1940年(昭和15年)に購入。百年以上も経った農家だったそうだが、正子は、当時のことを、

「土台や建具はしっかりとしており長年の煤に黒光りがして、戸棚もふすまもいい味になっていた」と、随筆「鶴川日記」で書いている。

木造平屋、漆喰壁に間仕切りは引戸である。四つの部屋が田の字のように、少しズレて並んでいる。

入ってすぐは、どっしりとした皮張りのソファ椅子(4客)と大きなテーブルを配し、味のあるランプが、趣を添える。絨毯や漆喰壁に浮かぶ絵画などにも、日本家屋の中に洋の粋が溶け込み、夫婦がいかに欧米の生活をうまく取り入れていたかがわかる。

縁側の10畳とその隣の15畳には、正子好みの和食器や氷を食べるガラス器、蕎麦ちょく、そして夏の着物が展示されていた。

わたしが、ハッとしたのは夫婦の書斎からさらに、奥にはいる。北側にしつらえた正子の書斎だ。6畳に満たない小さな空間。

普通なら、衣装部屋となるところを正子は執筆の部屋にしていたようで、東と西の壁にそって本棚を置き、北の窓にむかって、座卓を設けている。眼の先は格子の窓だ。正子が尻を下ろすと、足を入れられる、掘りごたつがあった。

そこに立つだけで、正子の気概というか、眼鏡の奥から光る真剣な眼が、まるで見えるようだった。モノ書く人の部屋だ。正子はおそらく、ここに座った途端、音も匂いも全て消え、日常のしがらみからも解き放たれ、とてつもなく自由な心を得たのだろう、と思った。

いいな、素晴らしいな。ピンと張り詰めた正子の気配を感じる。わたしの部屋の書斎にも、若干はある緊張感が。
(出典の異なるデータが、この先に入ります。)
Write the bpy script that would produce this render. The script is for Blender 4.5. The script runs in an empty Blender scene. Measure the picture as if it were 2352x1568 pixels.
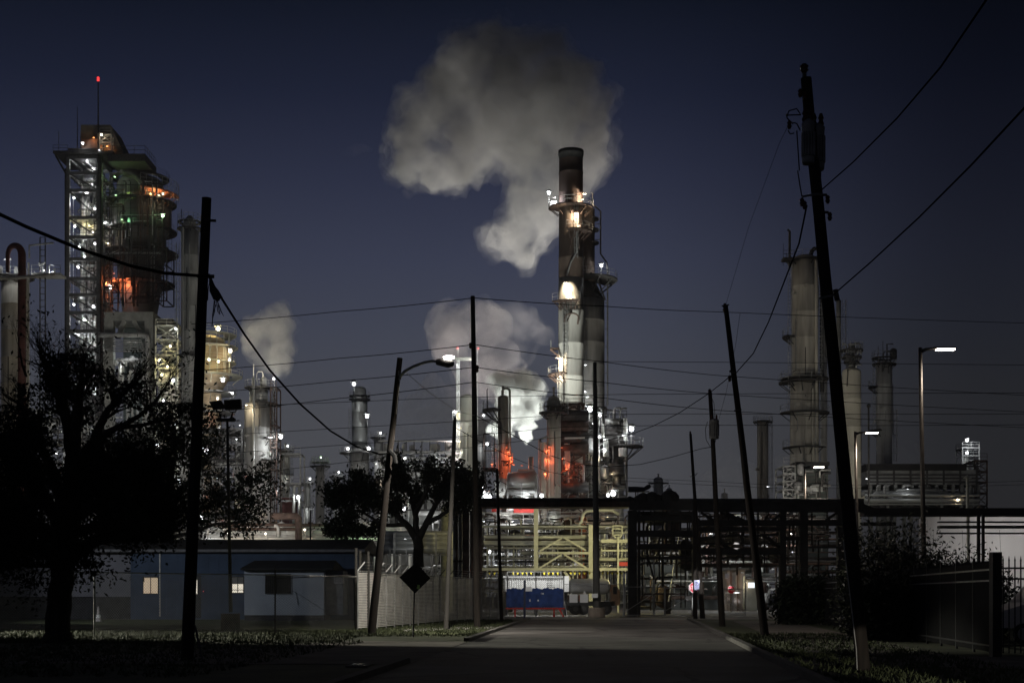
import bpy, bmesh, math, random
from math import sin, cos, pi, radians, sqrt
from mathutils import Vector, Matrix
random.seed(7)
SC = bpy.context.scene
COL = SC.collection
F, CX, YH, H = 3266.7, 1176.0, 1368.0, 1.6     # photo pixels (2352 wide) per unit, optical axis, horizon row, eye height

def at(x, y, D):
    """the point at distance D that the photo shows at (x, y)"""
    return Vector(((x-CX)*D/F, D, H+(YH-y)*D/F))
def wx(x, D): return (x-CX)*D/F
def wz(y, D): return H+(YH-y)*D/F
def m(p, D): return p*D/F

# ------------------------------------------------------------------ materials
MATS = {}
def mat(name, col, rough=.7, metal=0., var=.25, scale=3., bump=0., streak=False, spec=.3):
    if name in MATS: return MATS[name]
    mt = bpy.data.materials.new(name); mt.use_nodes = True
    nt = mt.node_tree; b = nt.nodes['Principled BSDF']
    b.inputs['Roughness'].default_value = rough; b.inputs['Metallic'].default_value = metal
    b.inputs['Specular IOR Level'].default_value = spec
    tc = nt.nodes.new('ShaderNodeTexCoord'); mp = nt.nodes.new('ShaderNodeMapping')
    nt.links.new(tc.outputs['Object'], mp.inputs['Vector'])
    mp.inputs['Scale'].default_value = (1, 1, .12) if streak else (1, 1, 1)
    n = nt.nodes.new('ShaderNodeTexNoise'); n.inputs['Scale'].default_value = scale; n.inputs['Detail'].default_value = 4
    nt.links.new(mp.outputs[0], n.inputs['Vector'])
    r = nt.nodes.new('ShaderNodeValToRGB'); e = r.color_ramp.elements
    e[0].position = .3; e[1].position = .7
    e[0].color = tuple(max(0, c*(1-var)) for c in col)+(1,); e[1].color = tuple(min(1, c*(1+var)) for c in col)+(1,)
    nt.links.new(n.outputs['Fac'], r.inputs['Fac']); nt.links.new(r.outputs['Color'], b.inputs['Base Color'])
    if bump:
        bp = nt.nodes.new('ShaderNodeBump'); bp.inputs['Strength'].default_value = bump
        nt.links.new(n.outputs['Fac'], bp.inputs['Height']); nt.links.new(bp.outputs[0], b.inputs['Normal'])
    MATS[name] = mt
    return mt

def glow(name, col, s):
    if name in MATS: return MATS[name]
    mt = bpy.data.materials.new(name); mt.use_nodes = True
    b = mt.node_tree.nodes['Principled BSDF']
    b.inputs['Base Color'].default_value = (.5, .5, .5, 1)
    b.inputs['Emission Color'].default_value = tuple(col)+(1,); b.inputs['Emission Strength'].default_value = s
    MATS[name] = mt
    return mt

STEEL   = mat('galvanised_steel', (.30, .30, .29), .5, .3, .3, 2)
DARKST  = mat('dark_painted_steel', (.05, .047, .045), .6, .2, .4, 2)
RUST    = mat('rusty_dark_steel', (.075, .05, .04), .8, .1, .5, 1.5)
BEIGE   = mat('weathered_beige_shell', (.36, .335, .285), .65, 0, .42, .9, streak=True)
GREYSH  = mat('grey_insulated_shell', (.32, .315, .30), .6, .1, .42, .9, streak=True)
PALE    = mat('pale_aluminium_cladding', (.46, .46, .43), .45, .3, .15, .5, streak=True)
STACKG  = mat('weathered_stack_steel', (.28, .27, .245), .7, .1, .42, .8, streak=True)
STACKD  = mat('sooty_brown_stack_paint', (.05, .032, .026), .75, .1, .35, .5, streak=True)
SOOT    = mat('soot_black_steel', (.018, .017, .017), .8, 0, .3, .6)
CONC    = mat('plain_concrete', (.34, .33, .30), .9, 0, .2, 1.2, .15)
DCONC   = mat('grimy_concrete', (.2, .2, .185), .9, 0, .25, .8, .15)
YELST   = mat('cream_painted_steel', (.50, .49, .40), .55, 0, .15, 1.5)
WHITE   = mat('white_paint', (.75, .75, .74), .5, 0, .08, 1)
WOOD    = mat('creosoted_timber', (.019, .015, .012), .9, 0, .45, 6, .4, streak=True)
BARK    = mat('dark_bark', (.03, .026, .021), .95, 0, .5, 9, .5, streak=True)
LEAF    = mat('dark_oak_leaves', (.014, .019, .009), .65, 0, .5, 2)
BLACK   = mat('black_rubber', (.012, .012, .012), .7, 0, .2, 4)
RED     = mat('red_paint', (.5, .035, .03), .5, 0, .2, 3)
ORANGE  = mat('orange_primer', (.4, .13, .05), .6, 0, .25, 2)
B_WHITE = glow('lit_white_lamp', (.93, .97, 1.), 45)
B_WARM  = glow('lit_warm_lamp', (1., .80, .52), 45)
B_YEL   = glow('lit_yellow_lamp', (1., .86, .40), 40)
B_GREEN = glow('lit_green_lamp', (.55, 1., .45), 14)
B_RED   = glow('lit_red_lamp', (1., .15, .05), 13)
B_BEAC  = glow('lit_red_beacon', (1., .03, .03), 1.2)
B_ORG   = glow('lit_orange_lamp', (1., .35, .10), 45)
B_TINY  = glow('lit_small_lamp', (.9, .95, 1.), 22)

# ------------------------------------------------------------------ mesh builder
class MB:
    def __init__(s): s.v = []; s.f = []
    def add(s, vs, fs):
        o = len(s.v); s.v += [tuple(v) for v in vs]; s.f += [tuple(i+o for i in f) for f in fs]; return s
    def box(s, lo, hi):
        (a, b, c), (d, e, f) = lo, hi
        return s.add([(a,b,c),(d,b,c),(d,e,c),(a,e,c),(a,b,f),(d,b,f),(d,e,f),(a,e,f)],
                     [(0,3,2,1),(4,5,6,7),(0,1,5,4),(1,2,6,5),(2,3,7,6),(3,0,4,7)])
    def cbox(s, c, sx, sy, sz):
        return s.box((c[0]-sx/2, c[1]-sy/2, c[2]-sz/2), (c[0]+sx/2, c[1]+sy/2, c[2]+sz/2))
    def _frame(s, p, q):
        d = (Vector(q)-Vector(p)); d.normalize()
        u = d.cross(Vector((0, 0, 1)) if abs(d.z) < .95 else Vector((0, 1, 0))); u.normalize()
        return u, d.cross(u).normalized()
    def bar(s, p, q, w, h=None):
        h = h or w; p, q = Vector(p), Vector(q); u, v = s._frame(p, q); vs = []
        for c in (p, q):
            for a, b in ((-1,-1),(1,-1),(1,1),(-1,1)): vs.append(c+u*(a*w/2)+v*(b*h/2))
        return s.add(vs, [(3,2,1,0),(4,5,6,7),(0,1,5,4),(1,2,6,5),(2,3,7,6),(3,0,4,7)])
    def tube(s, p, q, r, r2=None, n=8, cap=True):
        r2 = r if r2 is None else r2
        return s.path([p, q], [r, r2], n, cap)
    def path(s, pts, r, n=6, cap=True):
        pts = [Vector(p) for p in pts]; k = len(pts)
        rs = r if isinstance(r, (list, tuple)) else [r]*k
        vs, fs = [], []; u = None
        for i, p in enumerate(pts):
            d = (pts[min(i+1, k-1)]-pts[max(i-1, 0)])
            if d.length < 1e-9: d = Vector((0, 0, 1))
            d.normalize()
            if u is None:
                u = d.cross(Vector((0, 0, 1)) if abs(d.z) < .95 else Vector((0, 1, 0)))
            u = u-d*u.dot(d)
            if u.length < 1e-6: u = d.orthogonal()
            u.normalize(); w = d.cross(u)
            for j in range(n):
                a = 2*pi*j/n; vs.append(p+(u*cos(a)+w*sin(a))*rs[i])
        for i in range(k-1):
            for j in range(n):
                a, b = i*n+j, i*n+(j+1) % n; fs.append((a, b, b+n, a+n))
        if cap: fs.append(tuple(range(n))[::-1]); fs.append(tuple(range((k-1)*n, k*n)))
        return s.add(vs, fs)
    def lathe(s, c, prof, n=28, cap=True):
        vs, fs = [], []; k = len(prof)
        for r, z in prof:
            for j in range(n): a = 2*pi*j/n; vs.append((c[0]+r*cos(a), c[1]+r*sin(a), z))
        for i in range(k-1):
            for j in range(n):
                a, b = i*n+j, i*n+(j+1) % n; fs.append((a, b, b+n, a+n))
        if cap: fs.append(tuple(range(n))[::-1]); fs.append(tuple(range((k-1)*n, k*n)))
        return s.add(vs, fs)
    def ico(s, c, r, sub=1, squash=1.):
        bm = bmesh.new(); bmesh.ops.create_icosphere(bm, subdivisions=sub, radius=r)
        s.add([(v.co.x+c[0], v.co.y+c[1], v.co.z*squash+c[2]) for v in bm.verts], [[v.index for v in f.verts] for f in bm.faces])
        bm.free(); return s
    def sector(s, c, r0, r1, z, th, a0, a1, n=16):
        vs, fs = [], []
        for i in range(n+1):
            a = radians(a0+(a1-a0)*i/n)
            for r, zz in ((r0, z), (r1, z), (r1, z+th), (r0, z+th)): vs.append((c[0]+r*cos(a), c[1]+r*sin(a), zz))
        for i in range(n):
            o = i*4
            for j in range(4): k = (j+1) % 4; fs.append((o+j, o+k, o+4+k, o+4+j))
        fs.append((0, 1, 2, 3)); fs.append((n*4+3, n*4+2, n*4+1, n*4))
        return s.add(vs, fs)
    def arcrail(s, c, r, z, a0, a1, h=1.1, t=.05, n=16, posts=10):
        for hh in (h, h*.5): s.path([(c[0]+r*cos(radians(a0+(a1-a0)*i/n)), c[1]+r*sin(radians(a0+(a1-a0)*i/n)), z+hh) for i in range(n+1)], t/2, 4)
        for i in range(posts+1):
            a = radians(a0+(a1-a0)*i/posts); s.bar((c[0]+r*cos(a), c[1]+r*sin(a), z), (c[0]+r*cos(a), c[1]+r*sin(a), z+h), t)
        return s
    def rail(s, pts, z, h=1.1, t=.06, step=1.6):
        for a, b in zip(pts[:-1], pts[1:]):
            a, b = Vector((a[0], a[1], z)), Vector((b[0], b[1], z))
            for hh in (h, h*.5): s.bar(a+Vector((0,0,hh)), b+Vector((0,0,hh)), t)
            k = max(1, int((b-a).length/step))
            for i in range(k+1):
                p = a.lerp(b, i/k); s.bar(p, p+Vector((0,0,h)), t)
        return s
    def build(s, name, mt, parent=None, smooth=False, label=None):
        me = bpy.data.meshes.new(name)
        if parent is not None: base = BASE.get(parent.name, Vector())
        else:
            xs, ys, zs = zip(*s.v); base = Vector(((min(xs)+max(xs))/2, (min(ys)+max(ys))/2, min(zs)))
        me.from_pydata([(v[0]-base.x, v[1]-base.y, v[2]-base.z) for v in s.v], [], s.f)
        me.materials.append(mt)
        if smooth: me.polygons.foreach_set('use_smooth', [len(f) <= 4 for f in s.f])
        me.update()
        o = bpy.data.objects.new(name, me); COL.objects.link(o)
        BASE[o.name] = base
        if parent is not None: o.parent = parent
        else: o.location = base
        if label: o['label'] = label
        return o
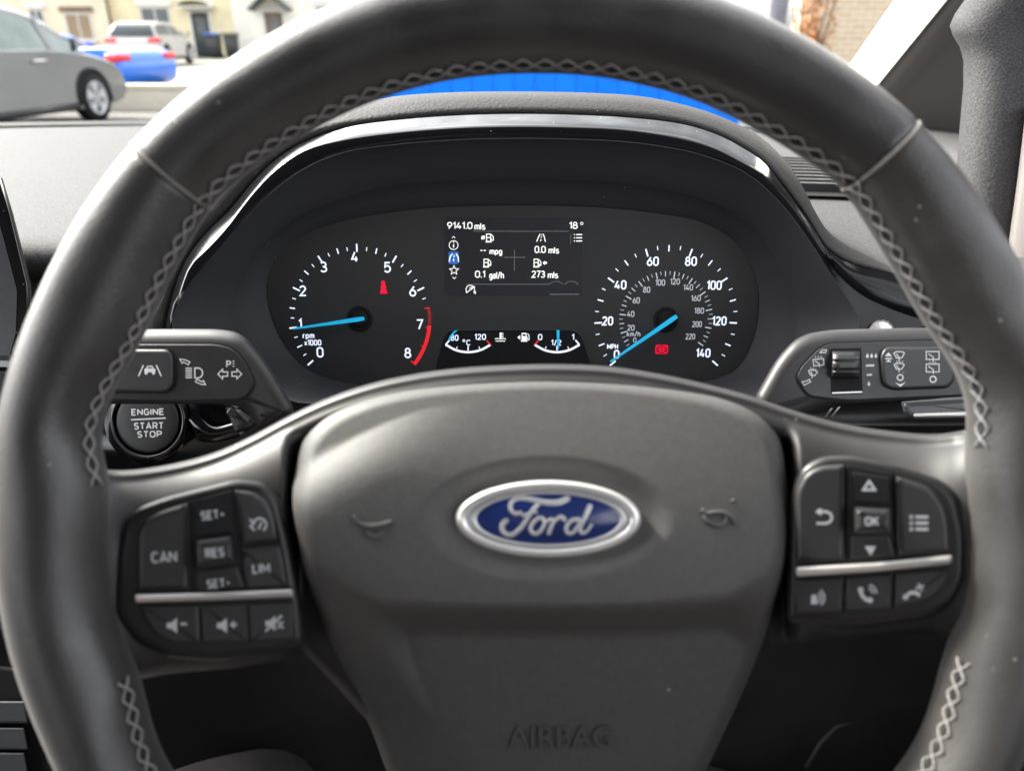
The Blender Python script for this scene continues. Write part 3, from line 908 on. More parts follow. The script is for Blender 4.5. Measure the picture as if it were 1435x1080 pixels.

追いつめられた空気が……。

格子引戸と障子で、ほどよく他人からの視界を遮る家の構造も見事。
縁は広く、南には樹木の森から生命力があふれていた。

「前の持ち家が植木が好きだったので庭には木の花、草の花が四季を通じて咲き乱れ、山には女郎花、桔梗、リンドウが自生し、谷には、えびね蘭や春蘭が至るところに見いだされてた」(鶴川日記より)

花と器を愛した正子らしい。

帰りに、武相荘をぐるりと囲む雑木林の丘陵を歩く。竹藪は健在。山あじさいや鉄線の咲く花くところに小さな石仏が、ちょっこりと立ち、主のいない古家をじっと視ていた。


◇(追記)

朝、時々白洲正子の愛したお香を焚いている。「みのり苑」の「白檀」「沈香」「伽羅」の3種だ。お香を焚くたびに、白洲正子の書斎に思いを飛ばすに違いない。